Correction. Keynes' theory of demand side economics is challenged, criticized, and proven to work only under a "particular" type of market, similar to our "expert's" FA (Which works with little flaw in a bull market). The demand run post war economic expansion of the US was stalled by something which had little to do with demand. With the crude oil price rise of the 70's due to OPEC's oligarchy was something new to the demand side economists who still continued to effect inflation by creating policies which affect demand, later proven ineffective. With modern schools of economics such as rational expectations thought, neoclassical theories, and monetary economics taking a firm ground, Keynes' concepts provide little value in the current juncture.

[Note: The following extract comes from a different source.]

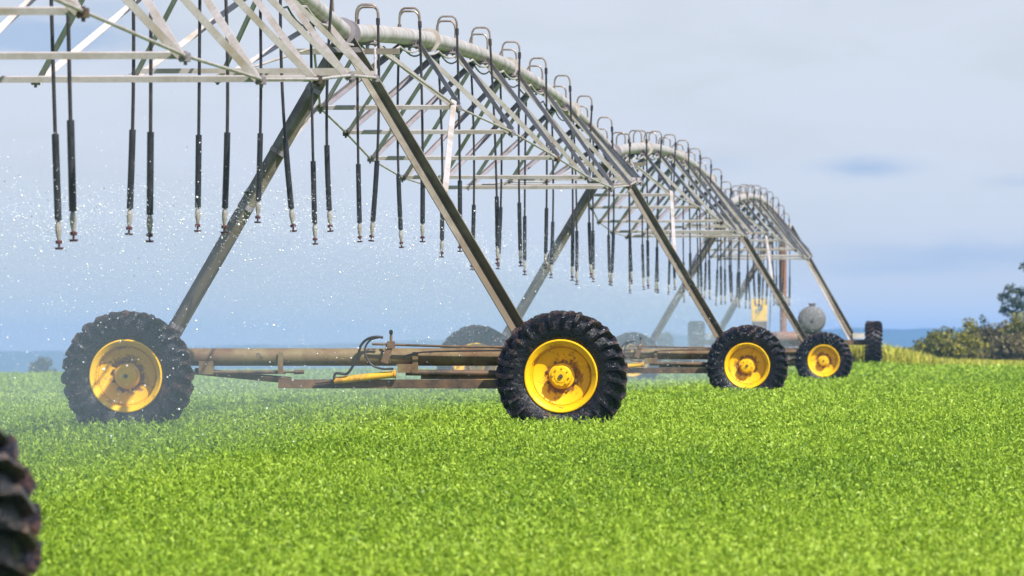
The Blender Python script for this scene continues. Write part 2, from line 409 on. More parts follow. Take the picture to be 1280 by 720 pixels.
# ------------------------------------------------------------------ foliage
def leaf_blob(blobs, leaf, dens):
    """leaf cards through the volume of several ellipsoids: blobs = [(c, r)]"""
    V = []; T = []
    for c, r in blobs:
        n = max(30, int(dens * r[0] * r[2] / (leaf * leaf)))
        d = rng.normal(size=(n, 3)); d /= np.linalg.norm(d, axis=1)[:, None]
        rad = rng.uniform(0, 1, n) ** .45 * (1 + .25 * np.sin(d[:, 0] * 5 + c[0] * 3) * np.cos(d[:, 2] * 6 + c[1]))
        p = np.array(c) + d * rad[:, None] * np.array(r)
        a = rng.normal(size=(n, 3)); a /= np.linalg.norm(a, axis=1)[:, None]
        b = np.cross(a, rng.normal(size=(n, 3))); b /= np.linalg.norm(b, axis=1)[:, None]
        s = (leaf * rng.uniform(.6, 1.3, n))[:, None]
        V.append(np.stack([p - a * s, p + b * s * .45, p + a * s, p - b * s * .45], 1).reshape(-1, 3))
        clump = rng.uniform(-.12, .12)
        T.append(np.repeat(np.clip(rng.normal(.42, .2, n) + clump, 0, 1), 4))
    return np.concatenate(V), np.concatenate(T)
def foliage(name, blobs, leaf, dens, mat, parent, off):
    v, t = leaf_blob(blobs, leaf, dens); v = v - np.array(off); n = len(v) // 4
    me = bpy.data.meshes.new(name); me.vertices.add(len(v)); me.vertices.foreach_set('co', v.astype(np.float32).ravel())
    me.loops.add(len(v)); me.loops.foreach_set('vertex_index', np.arange(len(v), dtype=np.int32))
    me.polygons.add(n); me.polygons.foreach_set('loop_start', (np.arange(n) * 4).astype(np.int32)); me.update(calc_edges=True)
    at = me.attributes.new('tone', 'FLOAT', 'POINT'); at.data.foreach_set('value', t.astype(np.float32))
    me.materials.append(mat); return link(bpy.data.objects.new(name, me), parent)

def shrub(px, topy, wpx, Y, mat, label, name='shrub', cat='bush', leaf=.075, group=None, dens=9):
    k = Y / FPX; X = (px - 640) * k; g = zgf(X, Y); zt = EYE - (topy - (446 if Y > 250 and Y < 300 else 438)) * k; w = wpx * k * .62
    hgt = zt - g; root = empty(name, (X, Y, g))
    blobs = [((X, Y, g + hgt * .45), (w * .95, w * .8, hgt * .48))]
    for i in range(12):
        a = random.uniform(0, 6.28); rr = random.uniform(.3, .75) * w; s = random.uniform(.28, .5) * w
        hz = random.uniform(.35, .82)
        blobs.append(((X + rr * math.cos(a), Y + rr * math.sin(a), g + hgt * hz), (s, s, s * .9)))
    blobs.append(((X + random.uniform(-.2, .2) * w, Y, zt - .3 * w), (w * .4, w * .4, w * .32)))
    foliage('crown', blobs, leaf, dens, mat, root, (X, Y, g))
    st = MB()
    for i in range(4):
        a = random.uniform(0, 6.28)
        st.tube([(0, 0, -.05), (.12 * w * math.cos(a), .12 * w * math.sin(a), hgt * .3), (.5 * w * math.cos(a), .5 * w * math.sin(a), hgt * .75)], [.05, .035, .012], 6)
    st.build('trunk', BARK, root)
    tag(root, label, cat, group); return root
G = 'bushes in a row beyond the field on the right'
shrub(1166, 420, 50, 262, BUSH, 'low rounded olive and yellow bush, leftmost of the row beyond the field', group=G)
shrub(1188, 416, 44, 268, BUSH, 'yellow-green bush just right of the leftmost one in the row', group=G)
shrub(1212, 405, 40, 270, BUSH, 'taller dark olive bush left of the one with the pointed top', group=G)
shrub(1227, 401, 30, 276, GUM, 'narrow dark bush with a pointed top rising above its neighbours', group=G, dens=4)
shrub(1236, 412, 50, 266, BUSH2, 'brownish twiggy bush in front of the narrow pointed one', group=G)
shrub(1258, 408, 46, 272, BUSH2, 'brown bush below the hanging gum foliage', group=G)
shrub(1280, 398, 52, 264, BUSH, 'yellow-topped bush at the right edge of the picture', group=G)
shrub(1312, 400, 60, 268, BUSH2, 'bush under the gum tree trunk beyond the right edge', group=G)
shrub(1200, 422, 60, 258, BUSH, 'lowest wide bush at the front of the row beyond the field', group=G)
shrub(1262, 424, 70, 256, BUSH2, 'low brown bush in front at the right end of the row', group=G)
shrub(1126, 433, 34, 207, BUSH, 'small yellowish green weed bush beside the edge-on right wheel of the pivot cart', group='low bushes on the crest', leaf=.05)
shrub(1104, 437, 36, 209, BUSH, 'low scrubby bush behind the edge-on right wheel of the pivot cart', group='low bushes on the crest', leaf=.05)
shrub(52, 447, 38, 520, GREYTREE, 'small hazy grey-green tree standing alone at the far left field edge', 'tree', 'tree', leaf=.22, dens=40)
shrub(827, 416, 36, 520, GREYTREE, 'faint grey-green tree between the second and third towers', 'tree', 'tree', leaf=.22, dens=40)

def gum_tree():
    Y = 300; k = Y / FPX; X = (1318 - 640) * k; g = zgf(X, Y); root = empty('gum_tree', (X, Y, g))
    def q(px, py, dy=0): 
        p = W(px, py, Y); return Vector((p.x - X, dy, p.z - g))
    st = MB()
    fork = q(1312, 395)
    st.tube([(0, 0, -.1), (.05, 0, fork.z * .5), fork], [.17, .14, .11], 10)
    for e, m1 in (((1266, 372), (1290, 388)), ((1268, 398), (1292, 402)), ((1284, 334), (1298, 365)), ((1330, 310), (1320, 350)), ((1358, 350), (1335, 375)), ((1345, 385), (1330, 392))):
        st.tube([fork, q(*m1, random.uniform(-.4, .4)), q(*e, random.uniform(-.8, .8))], [.07, .045, .012], 7)
    st.build('trunk', BARK, root)
    blobs = []
    for px, py, r in ((1256, 372, 9), (1263, 362, 8), (1268, 378, 11), (1275, 366, 9), (1256, 388, 8), (1268, 392, 8), (1280, 384, 12), (1281, 334, 7), (1288, 328, 8), (1292, 350, 10), (1300, 364, 14), (1310, 338, 14), (1325, 322, 14), (1340, 345, 16), (1352, 365, 14), (1335, 380, 15), (1318, 305, 12), (1296, 395, 12), (1350, 330, 10)):
        p = W(px, py, Y); rr = r * k
        blobs.append(((p.x, Y + random.uniform(-.7, .7), p.z), (rr, rr * 1.1, rr * .85)))
    foliage('crown', blobs, .085, 11, GUM, root, (X, Y, g))
    tag(root, 'gum tree with open clumps of dark leaves cut by the right edge', 'tree')
gum_tree()

# ------------------------------------------------------------------ wheel
def make_wheel(parent, loc, rz=0.0, rx=0.0):
    """axle along local Y, dished side towards -Y"""
    m = MB()
    rim = [(.352, -.145), (.358, -.163), (.352, -.176), (.343, -.178), (.334, -.168), (.304, -.150), (.298, -.140), (.292, -.055), (.284, -.046), (.277, -.054), (.20, -.026), (.16, -.012), (.105, -.008),
           (.105, .012), (.26, -.01), (.30, -.04), (.310, -.02), (.310, .11), (.345, .15), (.352, .17), (.36, .15), (.33, .10), (.33, -.11)]
    m.lathe(rim, 72)
    w = m.build('wheel', RIM, parent)
    w.location = loc; w.rotation_euler = (0, rx, rz)
    t = MB()
    prof = [(.340, -.135), (.352, -.158), (.375, -.176), (.42, -.196), (.48, -.203), (.53, -.192), (.562, -.160), (.578, -.12), (.584, 0),
            (.578, .12), (.562, .160), (.53, .192), (.48, .203), (.42, .196), (.375, .176), (.352, .158), (.340, .135)]
    t.lathe(prof, 96)
    NL = 27
    for side in (-1, 1):
        for i in range(NL):
            a0 = 2 * math.pi * (i + (.5 if side > 0 else 0)) / NL + random.uniform(-.012, .012)
            path = [(.000, 0.0, .634, .570), (.075, .050, .640, .570), (.150, .105, .636, .560), (.205, .145, .618, .530), (.240, .168, .560, .50), (.226, .172, .480, .45)]
            V = []
            for j, (y, da, rt, rb) in enumerate(path):
                rt += random.uniform(-.013, .010)
                hw = (.0145, .0155, .018, .021, .019, .011)[j] + random.uniform(-.005, .004)
                for r_, ww, yy in ((rt, hw * .8, y), (rb, hw * 1.25, y * (.9 if j > 2 else 1))):
                    for sg in (-1, 1):
                        ang = a0 + da + sg * ww / r_
                        V.append((r_ * math.cos(ang), side * (yy - .0), r_ * math.sin(ang)))
            F = []
            for j in range(len(path) - 1):
                b = j * 4; c = b + 4
                F += [(b, c, c + 1, b + 1), (b, b + 2, c + 2, c), (b + 1, c + 1, c + 3, b + 3), (b + 2, b + 3, c + 3, c + 2)]
            F += [(0, 1, 3, 2), (len(V) - 4, len(V) - 2, len(V) - 1, len(V) - 3)]
            t.add(V, F)
    t.build('tyre', TYRE, w)
    h = MB()
    h.lathe([(.001, -.150), (.060, -.150), (.066, -.144), (.094, -.140), (.102, -.132), (.104, -.03), (.125, -.025), (.125, .0), (.09, .10), (.001, .10)], 40, closed=False)
    for i in range(8):
        a = 2 * math.pi * i / 8 + .2
        c = Vector((.080 * math.cos(a), -.146, .080 * math.sin(a)))
        h.tube([c, c + Vector((0, -.014, 0))], .009, 6, smooth=False)
    h.build('hub', HUB, w)
    for i in range(8):
        bo = MB(); a = 2 * math.pi * i / 8
        c = Vector((.145 * math.cos(a), -.010, .145 * math.sin(a)))
        bo.tube([c, c + Vector((0, -.030, 0))], .013, 6, smooth=False); bo.build('wheel_bolt', RUST2, w)
    bo = MB(); bo.tube([(0, -.151, 0), (0, -.168, 0)], .022, 6, smooth=False)
    bo.build('axle_nut', RUST2, w)
    return w
def copy_wheel(w, parent, loc, rz=0.0, spin=0.0):
    c = w.copy(); COL.objects.link(c); c.parent = parent; c.location = loc; c.rotation_euler = (0, spin, rz)
    for ch in w.children:
        d = ch.copy(); COL.objects.link(d); d.parent = c
    return c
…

Noise trading, noise trading by proxy. Hazardous to wealth undoubtedly.
Considering the few trillion variables which affect prices, what was intrinsic value when the expectations were formed differs from the intrinsic value when the govt announced the supply arrangements. Giving 1 static intrinsic value to a stock merely based on expected earning and expected growth of 1 year doesn't look to be very rational. As famous quote goes, "In the long run, stocks tend to stick onto their intrinsic values" (Hypothesis of fundamental analysts) ..."In the long run, we'll all be dead" (A quote by beloved Maynard Keynes).
Your hypothesis: Stocks tend to stick onto intrinsic values sooner or later. Stocks below their intrinsic values tend to out perform the stocks quoting above the intrinsic value.
For this to hold true, sufficient data to quantify earnings expectations, expected growth, and historical prices of equities should be quantified and tested on the data and the result should agree with your hypothesis.
Till then, it remains a myth, a tale not backable by evidence.